2.1.2. La taille et le prestige

Cette tentative de dénomination n’étant pas fiable, Hudson (1980) a proposé de distinguer, sur des critères en apparence plus élaborés, langue et dialecte. Selon lui, le premier critère est un critère de taille : une langue est plus grande, plus importante, plus riche qu’un dialecte, c’est-à-dire qu’une variété qu’on appellerait une langue contient plus d’éléments qu’une autre variété qu’on nommerait dialecte. Ensuite, il suggère le critère du prestige : une langue a un certain prestige qu’un dialecte ne possède pas. Par exemple, un des prestiges d’une langue dans certaines cultures est le fait de se servir de ce système-là à l’écrit, et non des divers dialectes pouvant exister par ailleurs.

Ces deux premières données sont d’emblée discutables et peu pertinentes : concernant la taille des langues, il est difficile d’établir des comparaisons entre elles, ce critère étant beaucoup trop relatif. Une langue comparée à une autre peut paraître grande, mais la même langue peut être beaucoup plus petite par rapport à une troisième. Il est en outre impossible de pouvoir comparer les contenus mêmes des langues, basés sur les systèmes linguistiques, surtout s’ils ne reposent pas sur des phénomènes identiques.

Si malgré tout, nous appliquions ces deux données à l’arménien, a priori, nous pourrions établir que l’arménien oriental est une langue et que l’arménien occidental en est une autre. De par la taille, elles ont exactement la « même » taille, étant composée des mêmes phénomènes linguistiques de base, qui ont leurs similitudes et des divergences de fonctionnement.
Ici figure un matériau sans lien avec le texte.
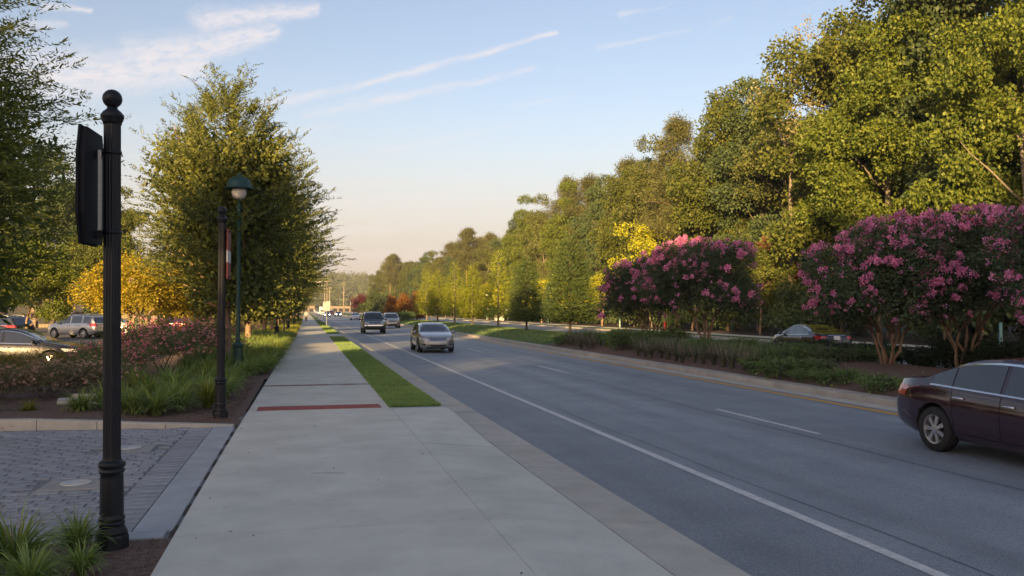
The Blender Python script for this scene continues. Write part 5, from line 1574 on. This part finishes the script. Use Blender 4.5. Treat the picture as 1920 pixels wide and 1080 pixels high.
    out['handle_spots'] = [(s['doors'][1] + .0 - .80 + .70 * 1 - .16 + (0), 0)]
    out['hs'] = []
    for xh in (s['doors'][0] + .16, s['doors'][1] + .16):
        for sg, ax in ((-1, 'r'), (1, 'l')):
            z = BZ(xh) - .115
            h = bvh.ray_cast(Vector((xh, sg * 3, z)), Vector((0, -sg, 0)))
            if h[0] is not None: out['hs'].append((h[0].x, h[0].y + sg * .012, h[0].z))
    # mirrors
    xm = s['side'][-1][1] - .08; out['mirror'] = []
    for sg in (-1, 1):
        y0 = WD(xm) * .95
        mb = MB()
        mb.box((xm, sg * (y0 + .015), BZ(xm) + .055), (.06, .12, .03))
        prof = [(.0, -.075), (.06, -.07), (.085, -.02), (.085, .04), (.06, .075), (0, .08)]
        v_ = []; f_ = []
        nn = 10
        for q, (r_, dx) in enumerate(prof):
            for i in range(nn):
                aa = 6.283 * i / nn; v_.append((xm + .02 + dx * .8, sg * (y0 + .12) + r_ * 1.25 * math.cos(aa), BZ(xm) + .10 + r_ * .85 * math.sin(aa)))
        for q in range(len(prof) - 1):
            for i in range(nn): f_.append((q * nn + i, q * nn + (i + 1) % nn, (q + 1) * nn + (i + 1) % nn, (q + 1) * nn + i))
        mb.add(v_, f_)
        out['mirror'].append(mb.mesh('mirror', PAINT['silver'], True))
    if kind != 'sedan':
        rb = []
        for sg in (-1, 1):
            pts_ = []
            for x in np.linspace(-1.7, .15, 9):
                h = bvh.ray_cast(Vector((x, sg * W0 * .62, 4)), Vector((0, 0, -1)))
                pts_.append((x, sg * W0 * .62, h[0].z + (.045 if -1.6 < x < .1 else .0)))
            rb.append(MB().tube(pts_, .018, 6).mesh('roof_rail', MT['alu'], True))
        out['rails'] = rb
    # wheels
    r = s['r']
    tw = .22
    ty = MB().lathe([(r * .66, -tw / 2), (r * .95, -tw / 2), (r, -tw / 2 + .03), (r, tw / 2 - .03), (r * .95, tw / 2), (r * .66, tw / 2)], 32)
    ty.v = [(p[0], p[2], p[1]) for p in ty.v]; ty.f = [q[::-1] for q in ty.f[:-2]]; ty.m = ty.m[:-2]
    out['wheel'] = ty.mesh('wheel', MT['tyre'], True)
    rim = MB()
    ri = r * .68
    ring_ = MB().lathe([(ri, -.02), (ri, .1), (ri * .9, .095), (ri * .88, .02), (ri * .88, -.02)], 32)
    rim.add([(p[0], p[2], p[1]) for p in ring_.v], [q[::-1] for q in ring_.f[:-2]])
    hub = MB().lathe([(.07, .03), (.065, .09), (0, .095)], 14); rim.add([(p[0], p[2], p[1]) for p in hub.v], [q[::-1] for q in hub.f])
    for i in range(7):
        a0 = 6.283 * i / 7
        for da in ((-.17, .17),):
            v_ = []
            for rr, wd_, yy in ((.05, .045, .085), (ri * .93, .075, .075)):
                for sgn in (-1, 1):
                    c, s_ = math.cos(a0), math.sin(a0)
                    v_.append((rr * c - sgn * wd_ / 2 * s_, yy, rr * s_ + sgn * wd_ / 2 * c))
            v2 = [(p[0], p[1] - .035, p[2]) for p in v_]
            rim.add(v_ + v2, [(0, 1, 3, 2), (4, 6, 7, 5), (0, 2, 6, 4), (1, 5, 7, 3), (2, 3, 7, 6), (0, 4, 5, 1)])
    out['rim'] = rim.mesh('rim', MT['rim'])
    back = MB().lathe([(ri * .9, -.05), (ri * .9, -.04), (0, -.035)], 20)
    out['brake'] = MB().add([(p[0], p[2], p[1]) for p in back.v], back.f).mesh('brake_disc', MT['interior'])
    CARMESH[kind] = out
    return out

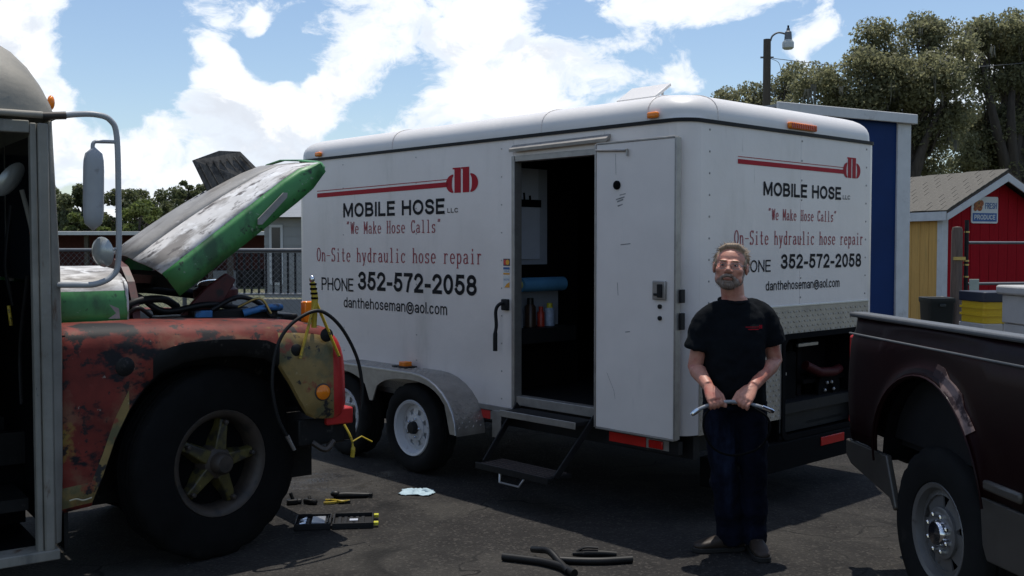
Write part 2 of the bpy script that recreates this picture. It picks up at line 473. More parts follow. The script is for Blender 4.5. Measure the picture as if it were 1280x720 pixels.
    def prism(self, poly, fn, d0, d1):
        """poly of 2-d points, fn(a, b, depth) -> 3-d point"""
        n = len(poly)
        vs = [fn(a, b, d0) for a, b in poly] + [fn(a, b, d1) for a, b in poly]
        fs = [tuple(range(n)), tuple(reversed(range(n, 2 * n)))]
        for i in range(n):
            j = (i + 1) % n
            fs.append((i, n + i, n + j, j))
        return self.add(vs, fs)

    def ball(self, c, r, n=12, m=8):
        c = Vector(c)
        rx, ry, rz = r if isinstance(r, (tuple, list)) else (r, r, r)
        rings = []
        for i in range(m + 1):
            p = math.pi * i / m
            s = max(math.sin(p), 0.02)
            rings.append([(c.x + rx * s * math.cos(2 * math.pi * k / n), c.y + ry * s * math.sin(2 * math.pi * k / n), c.z - rz * math.cos(p)) for k in range(n)])
        return self.loft(rings)

    def mesh(self, name, mats, smooth=None):
        me = bpy.data.meshes.new(name)
        me.from_pydata(self.v, [], self.f)
        for m in (mats if isinstance(mats, (list, tuple)) else [mats]):
            me.materials.append(M[m] if isinstance(m, str) else m)
        if any(self.m):
            me.polygons.foreach_set('material_index', self.m)
        bm = bmesh.new()
        bm.from_mesh(me)
        bmesh.ops.recalc_face_normals(bm, faces=bm.faces)
        bm.to_mesh(me)
        bm.free()
        if smooth is not None:
            me.polygons.foreach_set('use_smooth', [True] * len(me.polygons))
            me.set_sharp_from_angle(angle=R(smooth))
        return me

    def build(self, name, mats, parent=None, smooth=None, bevel=0.0, kind=None, seg=2, label=None):
        o = bpy.data.objects.new(name, self.mesh(name, mats, smooth))
        COL.objects.link(o)
        if parent is not None:
            o.parent = parent
        if bevel > 0:
            b = o.modifiers.new('bevel', 'BEVEL')
            b.width = bevel
            b.segments = seg
            b.limit_method = 'ANGLE'
            b.angle_limit = R(40)
            if smooth is None:
                o.data.polygons.foreach_set('use_smooth', [True] * len(o.data.polygons))
                o.data.set_sharp_from_angle(angle=R(60))
                b.harden_normals = False
        if kind:
            o['kind'] = kind
        if label:
            o['label'] = label
        return o


def tag(o, label=None, cat=None, group=None, kind=None):
    if label: o['label'] = label
    if cat: o['category'] = cat
    if group: o['group'] = group
    if kind: o['kind'] = kind
    return o


def thing(name, label, cat, loc=(0, 0, 0), rz=0.0, group=None):
    o = bpy.data.objects.new(name, None)
    COL.objects.link(o)
    o.empty_display_size = 0.1
    o.location = loc
    o.rotation_euler = (0, 0, rz)
    return tag(o, label, cat, group)


def inst(src, parent, loc, rot=(0, 0, 0), name=None, scale=None):
    o = bpy.data.objects.new(name or src.name.split('.')[0], src.data)
    for md in src.modifiers:
        if md.type == 'BEVEL':
            b = o.modifiers.new('bevel', 'BEVEL'); b.width = md.width; b.segments = md.segments; b.limit_method = 'ANGLE'; b.angle_limit = md.angle_limit
    COL.objects.link(o)
    o.parent = parent
    o.location = loc
    o.rotation_euler = rot
    if scale: o.scale = scale
    return o


def curve_pts(pts, n=8):
    """catmull-rom through points"""
    P = [Vector(p) for p in pts]
    P = [P[0] * 2 - P[1]] + P + [P[-1] * 2 - P[-2]]
    out = []
    for i in range(1, len(P) - 2):
        for k in range(n):
            t = k / n
            a, b, c, d = P[i - 1], P[i], P[i + 1], P[i + 2]
            out.append(0.5 * ((2 * b) + (c - a) * t + (2 * a - 5 * b + 4 * c - d) * t * t + (3 * b - a - 3 * c + d) * t ** 3))
    out.append(P[-2])
    return out


def rrect(x0, x1, y0, y1, r, n=6):
    """rounded rectangle outline, counter-clockwise"""
    pts = []
    for (cx, cy, a0) in ((x1 - r, y1 - r, 0), (x0 + r, y1 - r, 90), (x0 + r, y0 + r, 180), (x1 - r, y0 + r, 270)):
        for k in range(n + 1):
            a = R(a0 + 90 * k / n)
            pts.append((cx + r * math.cos(a), cy + r * math.sin(a)))
    return pts


# ------------------------------------------------------------------ lettering
_dg = None


def font_mesh(body, bold=0.0):
    cu = bpy.data.curves.new('t', 'FONT')
    cu.body = body
    cu.offset = bold
    cu.resolution_u = 4
    ob = bpy.data.objects.new('t', cu)
    COL.objects.link(ob)
    dg = bpy.context.evaluated_depsgraph_get()
    me = bpy.data.meshes.new_from_object(ob.evaluated_get(dg))
    vs = [tuple(v.co) for v in me.vertices]
    fs = [tuple(p.vertices) for p in me.polygons]
    bpy.data.objects.remove(ob)
    bpy.data.curves.remove(cu)
    bpy.data.meshes.remove(me)
    return vs, fs


def lettering(body, material, parent, fn, a0, a1, base, cap, bold=0.0, name='lettering'):
    """text from a0 to a1 (distance along the surface), baseline and cap height; fn(a, b) -> local point just proud of the surface"""
    vs, fs = font_mesh(body, bold)
    hv, _ = font_mesh('H', bold)
    h = max(v[1] for v in hv)
    x0 = min(v[0] for v in vs); x1 = max(v[0] for v in vs)
    sx = (a1 - a0) / (x1 - x0); sy = cap / h
    mb = MB()
    mb.add([fn(a0 + (v[0] - x0) * sx, base + v[1] * sy) for v in vs], fs)
    return mb.build(name, material, parent)


# a narrow monospaced serif alphabet drawn as strokes (cell 1 wide, cap height 1, x height .64)
def arc(cx, cy, rx, ry, a0, a1, n=10):
    return [(cx + rx * math.cos(R(a0 + (a1 - a0) * k / n)), cy + ry * math.sin(R(a0 + (a1 - a0) * k / n))) for k in range(n + 1)]


def S(x, y, w=.16):
    return [(x - w, y), (x + w, y)]


GL = {
    'W': [[(.1, 1), (.3, 0)], [(.3, 0), (.5, .9)], [(.5, .9), (.7, 0)], [(.7, 0), (.9, 1)], S(.1, 1, .11), S(.9, 1, .11)],
    'M': [[(.15, 0), (.15, 1)], [(.15, 1), (.5, .25)], [(.5, .25), (.85, 1)], [(.85, 1), (.85, 0)], S(.15, 0, .12), S(.85, 0, .12), S(.12, 1, .1), S(.88, 1, .1)],
    'H': [[(.2, 0), (.2, 1)], [(.8, 0), (.8, 1)], [(.2, .52), (.8, .52)], S(.2, 0), S(.2, 1), S(.8, 0), S(.8, 1)],
    'C': [arc(.52, .5, .38, .5, 40, 320, 16), [(.82, .82), (.82, 1.0)], [(.82, .18), (.84, .05)]],
    'O': [arc(.5, .5, .38, .5, 0, 360, 20)],
    'S': [arc(.5, .75, .32, .25, 30, 270, 10) + arc(.5, .25, .34, .25, 90, -150, 10), [(.78, .85), (.8, 1)], [(.2, .16), (.18, 0)]],
    'e': [[(.16, .34), (.84, .34)], arc(.5, .32, .34, .32, 3, 315, 14)],
    'a': [arc(.48, .46, .26, .18, 160, 0, 8) + [(.74, .12), (.9, .02)], arc(.46, .18, .28, .18, 60, 340, 12)],
    'k': [[(.25, 0), (.25, 1)], [(.25, .28), (.72, .64)], [(.42, .4), (.8, 0)], S(.25, 0, .15), [(.12, 1), (.25, 1)], S(.72, .64, .14), S(.8, 0, .13)],
    'o': [arc(.5, .32, .34, .32, 0, 360, 16)],
    's': [arc(.5, .48, .26, .16, 25, 270, 8) + arc(.5, .16, .28, .16, 90, -155, 8), [(.73, .52), (.75, .64)], [(.24, .1), (.22, 0)]],
    'l': [[(.5, 0), (.5, 1)], S(.5, 0, .28), [(.28, 1), (.5, 1)]],
    'n': [[(.22, 0), (.22, .64)], arc(.5, .38, .28, .26, 180, 0, 8) + [(.78, 0)], S(.22, 0, .14), S(.78, 0, .14), [(.1, .64), (.22, .64)]],
    '-': [[(.12, .42), (.88, .42)]],
    'i': [[(.5, 0), (.5, .64)], S(.5, 0, .24), [(.3, .64), (.5, .64)], [(.5, .84), (.5, .95)]],
    't': [[(.45, .95), (.45, .15)], arc(.6, .15, .15, .15, 180, 330, 6), [(.2, .64), (.75, .64)]],
    'h': [[(.22, 0), (.22, 1)], arc(.5, .38, .28, .26, 180, 0, 8) + [(.78, 0)], S(.22, 0, .14), S(.78, 0, .14), [(.1, 1), (.22, 1)]],
    'y': [[(.2, .64), (.5, 0)], [(.8, .64), (.42, -.22), (.24, -.28)], S(.2, .64, .14), S(.8, .64, .14)],
    'd': [[(.76, 1), (.76, 0)], arc(.48, .32, .29, .32, 40, 320, 14), [(.6, 1), (.76, 1)], [(.76, 0), (.9, 0)]],
    'r': [[(.3, 0), (.3, .64)], arc(.58, .34, .28, .3, 180, 50, 8), S(.3, 0, .18), [(.14, .64), (.3, .64)]],
    'u': [[(.22, .64), (.22, .2)] + arc(.47, .2, .25, .2, 180, 350, 8), [(.76, .64), (.76, 0)], [(.1, .64), (.22, .64)], [(.62, .64), (.76, .64)], [(.76, 0), (.9, 0)]],
    'c': [arc(.52, .32, .34, .32, 45, 315, 12), [(.76, .5), (.78, .6)]],
    'p': [[(.24, .64), (.24, -.3)], arc(.52, .32, .29, .32, 140, -140, 14), S(.24, -.3, .15), [(.1, .64), (.24, .64)]],
    '“': [[(.35, 1.05), (.28, .86)], [(.65, 1.05), (.58, .86)]],
    '”': [[(.42, 1.05), (.35, .86)], [(.72, 1.05), (.65, .86)]],
}


# a plain grotesque alphabet drawn as heavy strokes: glyph = (width, strokes); cap height 1, x height .72
def oval(cx, cy, rx, ry, a0=0, a1=360, n=22):
    return arc(cx, cy, rx, ry, a0, a1, n)


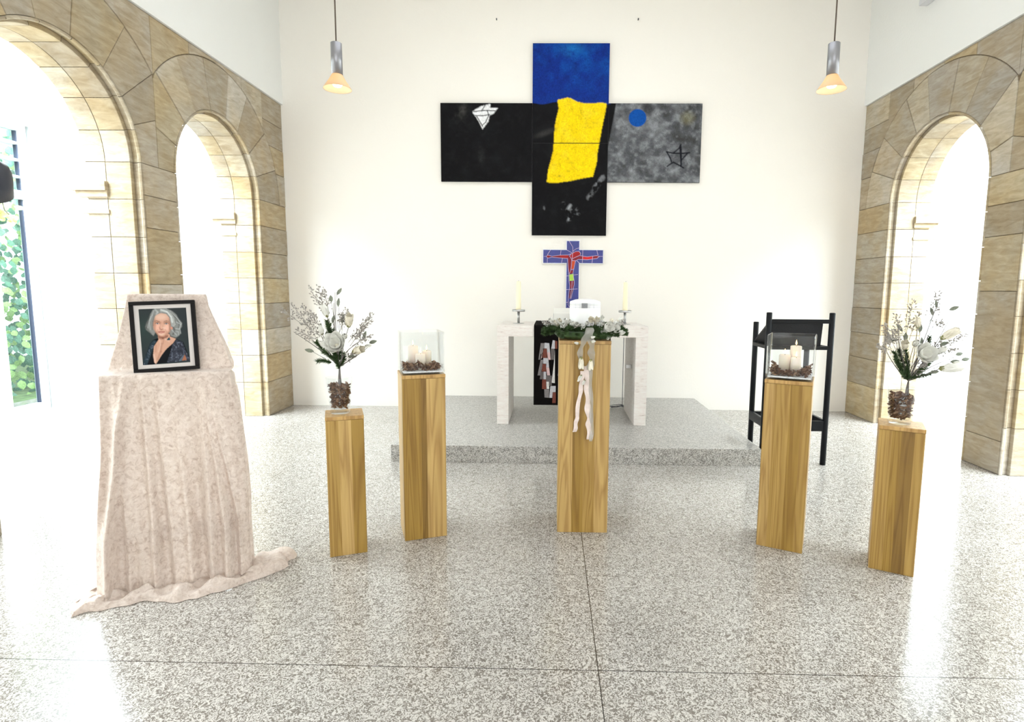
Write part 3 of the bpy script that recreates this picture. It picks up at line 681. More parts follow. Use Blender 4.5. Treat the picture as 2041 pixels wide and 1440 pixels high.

Quant au prestige, il pourrait certes y avoir un décalage de par leurs statuts puisque la première est la langue d’Etat en Arménie et la seconde est la langue de la diaspora arménienne dans de nombreux pays, mais il s’avère in fine qu’elles possèdent chacune leur propre prestige. Et si nous reprenons le critère du système d’écriture, elles disposent également chacune de leur propre système d’écriture ainsi que de leur littérature. Les deux arméniens sont donc bien chacun « prestigieux » mais pour des raisons différentes et non comparables. Nous serions, selon ces critères, en présence de deux langues distinctes.